— start —
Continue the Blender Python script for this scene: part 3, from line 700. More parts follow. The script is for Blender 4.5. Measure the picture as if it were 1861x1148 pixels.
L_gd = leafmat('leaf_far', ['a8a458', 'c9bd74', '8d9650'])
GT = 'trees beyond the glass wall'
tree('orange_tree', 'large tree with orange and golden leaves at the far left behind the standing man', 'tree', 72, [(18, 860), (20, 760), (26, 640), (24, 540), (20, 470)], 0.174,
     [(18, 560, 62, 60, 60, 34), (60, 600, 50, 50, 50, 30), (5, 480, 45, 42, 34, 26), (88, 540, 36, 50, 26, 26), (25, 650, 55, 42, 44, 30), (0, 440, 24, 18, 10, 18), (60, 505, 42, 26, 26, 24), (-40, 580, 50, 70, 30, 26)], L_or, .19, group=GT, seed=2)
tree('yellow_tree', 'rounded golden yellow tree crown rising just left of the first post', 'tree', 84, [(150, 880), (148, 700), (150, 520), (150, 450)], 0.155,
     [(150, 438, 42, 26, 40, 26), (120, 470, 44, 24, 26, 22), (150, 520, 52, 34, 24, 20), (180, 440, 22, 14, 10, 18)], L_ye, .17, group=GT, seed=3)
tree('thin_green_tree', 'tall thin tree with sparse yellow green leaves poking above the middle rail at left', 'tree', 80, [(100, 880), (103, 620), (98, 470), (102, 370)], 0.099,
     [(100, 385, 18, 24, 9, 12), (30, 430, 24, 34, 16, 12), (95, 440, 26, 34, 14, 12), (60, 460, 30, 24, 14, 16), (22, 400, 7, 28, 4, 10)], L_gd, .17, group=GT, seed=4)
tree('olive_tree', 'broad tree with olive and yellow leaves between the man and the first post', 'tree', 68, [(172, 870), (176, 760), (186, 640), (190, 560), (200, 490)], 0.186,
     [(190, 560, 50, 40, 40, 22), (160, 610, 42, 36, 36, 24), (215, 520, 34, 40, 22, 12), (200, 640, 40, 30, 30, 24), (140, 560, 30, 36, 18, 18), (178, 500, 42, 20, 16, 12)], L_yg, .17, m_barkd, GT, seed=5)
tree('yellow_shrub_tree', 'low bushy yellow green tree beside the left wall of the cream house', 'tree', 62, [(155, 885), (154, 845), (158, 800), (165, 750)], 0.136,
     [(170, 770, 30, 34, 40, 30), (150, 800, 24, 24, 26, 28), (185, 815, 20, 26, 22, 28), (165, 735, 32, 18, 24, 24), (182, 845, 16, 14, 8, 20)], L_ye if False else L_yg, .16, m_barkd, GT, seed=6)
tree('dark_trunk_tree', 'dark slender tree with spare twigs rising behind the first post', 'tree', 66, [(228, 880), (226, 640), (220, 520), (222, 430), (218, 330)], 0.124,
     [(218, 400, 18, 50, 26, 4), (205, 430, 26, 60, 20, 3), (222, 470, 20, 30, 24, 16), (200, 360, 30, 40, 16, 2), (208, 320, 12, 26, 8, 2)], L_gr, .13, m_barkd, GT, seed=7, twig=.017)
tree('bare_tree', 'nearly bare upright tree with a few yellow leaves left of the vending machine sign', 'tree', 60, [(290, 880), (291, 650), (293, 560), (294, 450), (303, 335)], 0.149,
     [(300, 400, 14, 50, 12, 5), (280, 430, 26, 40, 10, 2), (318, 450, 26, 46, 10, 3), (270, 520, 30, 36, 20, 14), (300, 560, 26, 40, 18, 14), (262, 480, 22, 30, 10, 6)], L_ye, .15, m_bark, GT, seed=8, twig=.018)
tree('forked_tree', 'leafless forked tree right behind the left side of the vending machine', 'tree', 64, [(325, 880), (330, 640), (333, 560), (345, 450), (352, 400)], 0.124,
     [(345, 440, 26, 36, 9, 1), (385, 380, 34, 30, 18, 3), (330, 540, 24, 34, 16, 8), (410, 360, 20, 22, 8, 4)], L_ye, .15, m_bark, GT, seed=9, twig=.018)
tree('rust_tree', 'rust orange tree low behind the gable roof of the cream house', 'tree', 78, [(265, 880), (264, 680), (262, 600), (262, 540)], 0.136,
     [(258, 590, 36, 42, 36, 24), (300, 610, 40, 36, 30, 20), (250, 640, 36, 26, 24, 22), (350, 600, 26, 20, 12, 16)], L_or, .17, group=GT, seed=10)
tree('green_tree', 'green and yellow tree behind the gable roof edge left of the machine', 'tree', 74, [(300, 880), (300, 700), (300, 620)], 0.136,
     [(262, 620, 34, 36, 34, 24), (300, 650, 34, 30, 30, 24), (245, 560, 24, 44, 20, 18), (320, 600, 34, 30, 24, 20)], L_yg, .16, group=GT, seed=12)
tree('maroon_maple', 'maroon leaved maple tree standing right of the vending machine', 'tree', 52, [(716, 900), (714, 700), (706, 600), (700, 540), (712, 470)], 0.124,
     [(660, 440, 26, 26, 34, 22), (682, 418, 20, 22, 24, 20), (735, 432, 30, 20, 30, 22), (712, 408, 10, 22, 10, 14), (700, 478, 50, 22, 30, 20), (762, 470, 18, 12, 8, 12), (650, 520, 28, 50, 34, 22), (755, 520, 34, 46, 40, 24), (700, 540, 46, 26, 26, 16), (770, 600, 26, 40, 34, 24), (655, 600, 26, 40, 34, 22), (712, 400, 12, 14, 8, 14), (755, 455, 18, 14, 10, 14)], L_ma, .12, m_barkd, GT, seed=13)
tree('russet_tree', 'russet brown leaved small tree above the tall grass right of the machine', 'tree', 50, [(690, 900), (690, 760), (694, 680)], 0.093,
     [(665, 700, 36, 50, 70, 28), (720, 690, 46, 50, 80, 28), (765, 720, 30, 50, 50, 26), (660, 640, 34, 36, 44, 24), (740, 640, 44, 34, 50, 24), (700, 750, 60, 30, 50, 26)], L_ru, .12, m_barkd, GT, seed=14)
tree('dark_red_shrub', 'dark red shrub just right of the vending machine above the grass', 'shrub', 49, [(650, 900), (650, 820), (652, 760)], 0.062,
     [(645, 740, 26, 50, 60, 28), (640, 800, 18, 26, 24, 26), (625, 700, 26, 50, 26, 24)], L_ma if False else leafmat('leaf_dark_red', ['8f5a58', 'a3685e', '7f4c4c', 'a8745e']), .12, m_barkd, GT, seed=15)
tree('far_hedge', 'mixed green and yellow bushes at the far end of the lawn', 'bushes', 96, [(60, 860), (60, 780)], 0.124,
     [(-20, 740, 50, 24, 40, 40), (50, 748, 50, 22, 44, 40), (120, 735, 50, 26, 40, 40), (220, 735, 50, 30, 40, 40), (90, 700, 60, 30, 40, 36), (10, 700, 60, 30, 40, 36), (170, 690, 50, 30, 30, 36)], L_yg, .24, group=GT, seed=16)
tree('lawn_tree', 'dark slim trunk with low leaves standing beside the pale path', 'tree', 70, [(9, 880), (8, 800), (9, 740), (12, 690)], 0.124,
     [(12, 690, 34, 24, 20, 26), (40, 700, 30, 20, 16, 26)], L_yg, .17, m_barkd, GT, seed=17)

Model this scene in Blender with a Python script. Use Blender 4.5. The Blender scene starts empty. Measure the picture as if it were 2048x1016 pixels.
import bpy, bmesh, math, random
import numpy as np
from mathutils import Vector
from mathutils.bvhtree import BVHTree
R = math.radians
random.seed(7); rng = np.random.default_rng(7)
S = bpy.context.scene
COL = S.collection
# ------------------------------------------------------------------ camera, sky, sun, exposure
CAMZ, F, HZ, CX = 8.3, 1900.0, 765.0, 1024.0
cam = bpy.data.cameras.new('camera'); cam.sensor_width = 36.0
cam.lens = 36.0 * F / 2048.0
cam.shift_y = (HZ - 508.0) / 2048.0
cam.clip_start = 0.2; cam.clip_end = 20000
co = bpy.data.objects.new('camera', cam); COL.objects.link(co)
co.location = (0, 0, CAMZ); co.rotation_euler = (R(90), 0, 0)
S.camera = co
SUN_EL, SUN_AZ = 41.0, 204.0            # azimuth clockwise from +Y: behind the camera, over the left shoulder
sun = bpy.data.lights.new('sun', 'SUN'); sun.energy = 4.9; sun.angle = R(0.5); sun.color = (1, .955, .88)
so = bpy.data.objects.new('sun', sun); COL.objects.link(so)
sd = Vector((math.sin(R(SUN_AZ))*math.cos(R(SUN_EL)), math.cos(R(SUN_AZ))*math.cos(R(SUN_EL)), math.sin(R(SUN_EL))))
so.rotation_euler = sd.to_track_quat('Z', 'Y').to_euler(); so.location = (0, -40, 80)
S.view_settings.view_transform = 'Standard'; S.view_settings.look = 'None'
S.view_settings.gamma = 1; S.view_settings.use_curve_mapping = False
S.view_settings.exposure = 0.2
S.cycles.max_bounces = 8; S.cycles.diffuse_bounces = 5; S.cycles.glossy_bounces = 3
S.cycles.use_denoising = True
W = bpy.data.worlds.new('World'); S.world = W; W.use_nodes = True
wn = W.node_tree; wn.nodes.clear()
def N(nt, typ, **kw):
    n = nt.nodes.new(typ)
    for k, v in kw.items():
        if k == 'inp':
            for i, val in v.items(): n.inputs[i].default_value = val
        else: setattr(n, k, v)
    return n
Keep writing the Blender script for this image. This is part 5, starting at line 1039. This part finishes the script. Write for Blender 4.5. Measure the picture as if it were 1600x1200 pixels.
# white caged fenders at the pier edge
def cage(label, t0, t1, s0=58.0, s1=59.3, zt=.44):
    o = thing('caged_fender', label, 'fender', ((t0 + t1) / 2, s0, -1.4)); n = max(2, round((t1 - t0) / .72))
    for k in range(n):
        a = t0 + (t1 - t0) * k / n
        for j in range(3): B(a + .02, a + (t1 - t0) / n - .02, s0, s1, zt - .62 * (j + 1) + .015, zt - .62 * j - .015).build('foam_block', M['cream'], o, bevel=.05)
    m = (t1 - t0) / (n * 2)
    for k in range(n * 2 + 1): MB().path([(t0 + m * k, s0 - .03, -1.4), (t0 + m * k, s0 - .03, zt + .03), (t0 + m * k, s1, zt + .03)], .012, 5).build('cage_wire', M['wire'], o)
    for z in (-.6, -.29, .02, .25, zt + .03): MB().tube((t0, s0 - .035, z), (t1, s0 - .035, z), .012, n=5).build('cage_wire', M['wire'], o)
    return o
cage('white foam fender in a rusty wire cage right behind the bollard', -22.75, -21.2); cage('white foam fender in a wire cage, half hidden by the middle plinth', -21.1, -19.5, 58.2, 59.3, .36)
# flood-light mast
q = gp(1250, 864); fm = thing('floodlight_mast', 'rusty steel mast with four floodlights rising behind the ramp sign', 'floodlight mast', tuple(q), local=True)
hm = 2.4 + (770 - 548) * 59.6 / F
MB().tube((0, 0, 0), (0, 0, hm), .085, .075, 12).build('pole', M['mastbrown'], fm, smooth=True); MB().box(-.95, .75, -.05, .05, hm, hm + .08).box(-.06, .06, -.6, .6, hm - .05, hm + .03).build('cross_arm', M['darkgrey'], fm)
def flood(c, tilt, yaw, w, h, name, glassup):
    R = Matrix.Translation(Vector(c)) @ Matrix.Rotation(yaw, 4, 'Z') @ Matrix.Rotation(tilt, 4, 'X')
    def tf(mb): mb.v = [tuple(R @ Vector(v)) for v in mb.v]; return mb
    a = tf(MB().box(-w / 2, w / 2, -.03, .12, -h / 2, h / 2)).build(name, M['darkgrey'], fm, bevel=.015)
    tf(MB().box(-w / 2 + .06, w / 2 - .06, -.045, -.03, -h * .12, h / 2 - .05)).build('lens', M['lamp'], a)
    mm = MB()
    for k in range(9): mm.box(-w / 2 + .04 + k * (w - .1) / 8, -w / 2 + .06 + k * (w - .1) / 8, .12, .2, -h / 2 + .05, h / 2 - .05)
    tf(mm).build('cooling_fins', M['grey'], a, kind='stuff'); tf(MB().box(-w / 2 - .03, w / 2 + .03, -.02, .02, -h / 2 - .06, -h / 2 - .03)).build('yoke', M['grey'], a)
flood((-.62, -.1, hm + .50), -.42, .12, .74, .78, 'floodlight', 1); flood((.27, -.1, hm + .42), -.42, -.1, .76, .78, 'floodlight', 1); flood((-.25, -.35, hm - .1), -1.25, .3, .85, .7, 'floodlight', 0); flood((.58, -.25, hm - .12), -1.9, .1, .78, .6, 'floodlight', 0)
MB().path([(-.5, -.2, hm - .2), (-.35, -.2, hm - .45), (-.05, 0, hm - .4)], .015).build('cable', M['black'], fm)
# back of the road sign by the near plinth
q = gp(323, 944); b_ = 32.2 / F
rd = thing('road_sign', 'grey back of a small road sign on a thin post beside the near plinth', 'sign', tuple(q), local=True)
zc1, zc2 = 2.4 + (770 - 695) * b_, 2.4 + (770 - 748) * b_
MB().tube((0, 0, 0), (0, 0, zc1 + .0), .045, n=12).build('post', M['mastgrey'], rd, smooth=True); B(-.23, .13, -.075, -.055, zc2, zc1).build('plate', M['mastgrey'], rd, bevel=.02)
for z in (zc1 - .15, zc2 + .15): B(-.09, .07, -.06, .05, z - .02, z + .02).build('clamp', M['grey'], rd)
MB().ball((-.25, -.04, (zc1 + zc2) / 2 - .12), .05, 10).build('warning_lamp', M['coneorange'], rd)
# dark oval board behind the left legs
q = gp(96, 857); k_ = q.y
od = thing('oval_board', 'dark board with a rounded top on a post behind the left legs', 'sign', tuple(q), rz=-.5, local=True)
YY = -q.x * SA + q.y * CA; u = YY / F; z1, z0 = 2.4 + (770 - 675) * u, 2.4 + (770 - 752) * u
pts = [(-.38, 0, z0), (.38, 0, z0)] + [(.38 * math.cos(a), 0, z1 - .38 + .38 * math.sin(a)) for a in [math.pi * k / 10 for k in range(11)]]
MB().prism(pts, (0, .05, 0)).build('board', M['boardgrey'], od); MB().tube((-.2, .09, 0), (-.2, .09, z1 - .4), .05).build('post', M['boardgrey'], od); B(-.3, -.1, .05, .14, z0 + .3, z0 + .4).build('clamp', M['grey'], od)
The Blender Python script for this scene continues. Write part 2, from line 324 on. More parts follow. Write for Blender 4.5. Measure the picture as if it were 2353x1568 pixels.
— end —
Pick out every line above that contains the word "part" and copy it.

Continue the Blender Python script for this scene: part 3, from line 700. More parts follow. The script is for Blender 4.5. Measure the picture as if it were 1861x1148 pixels.
Keep writing the Blender script for this image. This is part 5, starting at line 1039. This part finishes the script. Write for Blender 4.5. Measure the picture as if it were 1600x1200 pixels.
The Blender Python script for this scene continues. Write part 2, from line 324 on. More parts follow. Write for Blender 4.5. Measure the picture as if it were 2353x1568 pixels.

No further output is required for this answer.